-- WRITTEN REQUEST --
Without the pictures, print the lines running from the beginning of the material to the line containing "except Exception: pass", both ends included.

-- DATA SHOWN --
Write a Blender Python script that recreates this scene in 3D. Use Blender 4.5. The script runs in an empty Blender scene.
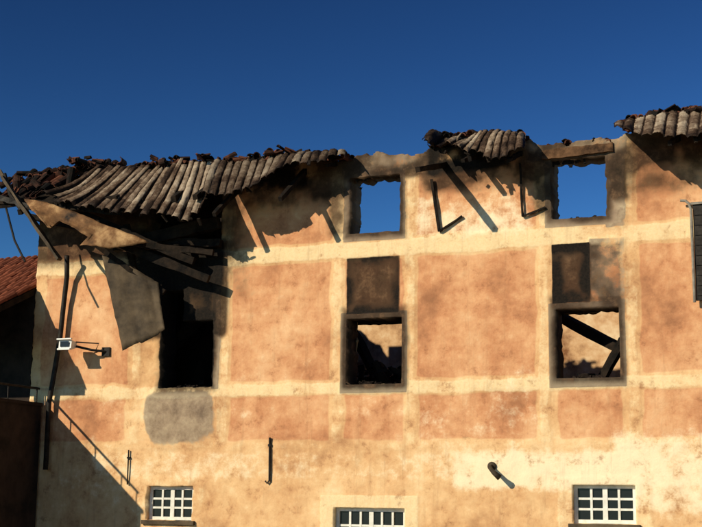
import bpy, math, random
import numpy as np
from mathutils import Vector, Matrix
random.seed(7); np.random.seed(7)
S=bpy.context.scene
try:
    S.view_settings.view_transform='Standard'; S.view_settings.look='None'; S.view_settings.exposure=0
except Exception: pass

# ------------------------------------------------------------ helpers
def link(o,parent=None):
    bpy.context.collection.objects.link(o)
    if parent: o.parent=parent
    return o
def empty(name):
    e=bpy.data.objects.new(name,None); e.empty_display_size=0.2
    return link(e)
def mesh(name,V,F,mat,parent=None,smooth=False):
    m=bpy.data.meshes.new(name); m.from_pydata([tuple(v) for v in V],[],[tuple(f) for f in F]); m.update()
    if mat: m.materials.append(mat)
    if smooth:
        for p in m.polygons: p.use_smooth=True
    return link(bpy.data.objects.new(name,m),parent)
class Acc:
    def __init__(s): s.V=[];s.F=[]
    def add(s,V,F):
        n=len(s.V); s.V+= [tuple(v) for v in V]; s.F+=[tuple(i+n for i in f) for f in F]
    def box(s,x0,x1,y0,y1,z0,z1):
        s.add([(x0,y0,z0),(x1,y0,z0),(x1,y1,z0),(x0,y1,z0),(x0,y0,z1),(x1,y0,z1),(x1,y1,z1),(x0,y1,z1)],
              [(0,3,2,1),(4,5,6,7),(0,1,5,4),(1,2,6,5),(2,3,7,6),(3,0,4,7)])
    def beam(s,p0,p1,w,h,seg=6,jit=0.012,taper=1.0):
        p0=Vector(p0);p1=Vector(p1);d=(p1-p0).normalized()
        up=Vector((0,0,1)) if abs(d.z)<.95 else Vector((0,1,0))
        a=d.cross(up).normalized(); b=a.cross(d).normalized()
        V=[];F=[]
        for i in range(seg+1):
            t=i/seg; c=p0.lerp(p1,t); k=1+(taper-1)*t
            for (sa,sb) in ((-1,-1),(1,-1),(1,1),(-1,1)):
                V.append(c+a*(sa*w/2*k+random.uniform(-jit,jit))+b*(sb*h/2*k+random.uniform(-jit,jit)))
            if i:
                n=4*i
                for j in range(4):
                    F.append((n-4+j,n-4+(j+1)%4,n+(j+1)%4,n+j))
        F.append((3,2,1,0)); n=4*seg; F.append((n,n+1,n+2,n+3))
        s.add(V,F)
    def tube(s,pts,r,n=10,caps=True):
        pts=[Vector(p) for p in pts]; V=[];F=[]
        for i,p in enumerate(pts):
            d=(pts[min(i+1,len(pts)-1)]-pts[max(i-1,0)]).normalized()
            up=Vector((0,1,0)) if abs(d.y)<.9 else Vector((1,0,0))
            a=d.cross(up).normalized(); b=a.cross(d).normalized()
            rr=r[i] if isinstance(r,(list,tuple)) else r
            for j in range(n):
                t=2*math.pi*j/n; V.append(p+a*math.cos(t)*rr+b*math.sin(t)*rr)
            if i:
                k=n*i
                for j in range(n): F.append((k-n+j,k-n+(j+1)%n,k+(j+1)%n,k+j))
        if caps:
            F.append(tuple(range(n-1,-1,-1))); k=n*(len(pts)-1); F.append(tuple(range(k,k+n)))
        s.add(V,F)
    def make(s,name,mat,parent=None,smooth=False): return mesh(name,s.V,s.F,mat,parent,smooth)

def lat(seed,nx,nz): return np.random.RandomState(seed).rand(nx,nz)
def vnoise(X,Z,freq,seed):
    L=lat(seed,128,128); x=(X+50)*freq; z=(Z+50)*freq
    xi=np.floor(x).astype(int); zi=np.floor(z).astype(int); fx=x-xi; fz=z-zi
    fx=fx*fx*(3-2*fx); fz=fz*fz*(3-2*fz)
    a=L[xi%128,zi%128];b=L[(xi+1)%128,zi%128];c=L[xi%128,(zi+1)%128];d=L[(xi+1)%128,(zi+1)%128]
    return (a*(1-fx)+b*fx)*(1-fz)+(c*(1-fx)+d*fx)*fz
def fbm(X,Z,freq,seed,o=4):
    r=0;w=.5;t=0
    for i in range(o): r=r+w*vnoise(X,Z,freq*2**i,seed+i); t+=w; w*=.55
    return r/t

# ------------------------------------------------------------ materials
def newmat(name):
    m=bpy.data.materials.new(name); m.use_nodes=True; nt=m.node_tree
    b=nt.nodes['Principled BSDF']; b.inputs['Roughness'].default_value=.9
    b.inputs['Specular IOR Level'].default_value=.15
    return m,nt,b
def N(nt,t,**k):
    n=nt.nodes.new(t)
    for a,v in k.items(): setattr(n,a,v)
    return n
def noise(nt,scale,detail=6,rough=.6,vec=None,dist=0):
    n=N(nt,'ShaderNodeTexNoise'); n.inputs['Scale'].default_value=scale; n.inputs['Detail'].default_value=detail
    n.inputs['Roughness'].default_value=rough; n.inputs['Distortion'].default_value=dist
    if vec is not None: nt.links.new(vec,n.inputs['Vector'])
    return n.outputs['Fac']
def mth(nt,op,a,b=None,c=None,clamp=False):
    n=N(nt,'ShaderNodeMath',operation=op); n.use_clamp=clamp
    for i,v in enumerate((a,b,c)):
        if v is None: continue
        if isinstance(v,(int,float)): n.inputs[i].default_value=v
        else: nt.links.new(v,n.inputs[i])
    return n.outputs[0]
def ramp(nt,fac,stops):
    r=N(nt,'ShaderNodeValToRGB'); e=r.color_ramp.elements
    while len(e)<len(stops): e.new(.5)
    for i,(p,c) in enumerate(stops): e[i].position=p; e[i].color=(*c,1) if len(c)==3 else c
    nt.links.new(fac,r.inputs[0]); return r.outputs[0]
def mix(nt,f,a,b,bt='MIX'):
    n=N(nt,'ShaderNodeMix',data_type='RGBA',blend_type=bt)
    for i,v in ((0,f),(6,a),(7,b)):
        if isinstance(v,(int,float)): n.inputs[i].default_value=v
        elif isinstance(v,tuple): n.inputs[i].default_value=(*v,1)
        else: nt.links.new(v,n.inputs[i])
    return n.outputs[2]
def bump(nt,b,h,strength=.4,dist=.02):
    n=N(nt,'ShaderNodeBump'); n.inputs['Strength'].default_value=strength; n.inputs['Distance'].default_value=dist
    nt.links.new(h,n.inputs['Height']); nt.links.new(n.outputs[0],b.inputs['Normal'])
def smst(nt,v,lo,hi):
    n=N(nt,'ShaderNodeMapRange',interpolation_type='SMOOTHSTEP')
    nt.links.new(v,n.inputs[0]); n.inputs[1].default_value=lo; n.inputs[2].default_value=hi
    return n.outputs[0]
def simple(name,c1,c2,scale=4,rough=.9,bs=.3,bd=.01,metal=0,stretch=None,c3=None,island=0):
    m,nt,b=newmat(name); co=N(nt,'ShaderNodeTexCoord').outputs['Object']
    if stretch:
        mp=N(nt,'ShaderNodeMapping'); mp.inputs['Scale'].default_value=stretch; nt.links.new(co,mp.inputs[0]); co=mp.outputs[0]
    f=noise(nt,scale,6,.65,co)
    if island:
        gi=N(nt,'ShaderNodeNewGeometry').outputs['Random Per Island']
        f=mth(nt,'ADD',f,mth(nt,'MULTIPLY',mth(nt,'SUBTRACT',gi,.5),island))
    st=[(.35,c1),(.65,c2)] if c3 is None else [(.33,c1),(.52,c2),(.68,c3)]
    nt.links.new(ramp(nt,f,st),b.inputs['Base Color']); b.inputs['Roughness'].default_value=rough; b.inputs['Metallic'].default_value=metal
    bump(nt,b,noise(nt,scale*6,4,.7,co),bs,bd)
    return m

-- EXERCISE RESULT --
Write a Blender Python script that recreates this scene in 3D. Use Blender 4.5. The script runs in an empty Blender scene.
import bpy, math, random
import numpy as np
from mathutils import Vector, Matrix
random.seed(7); np.random.seed(7)
S=bpy.context.scene
try:
    S.view_settings.view_transform='Standard'; S.view_settings.look='None'; S.view_settings.exposure=0
except Exception: pass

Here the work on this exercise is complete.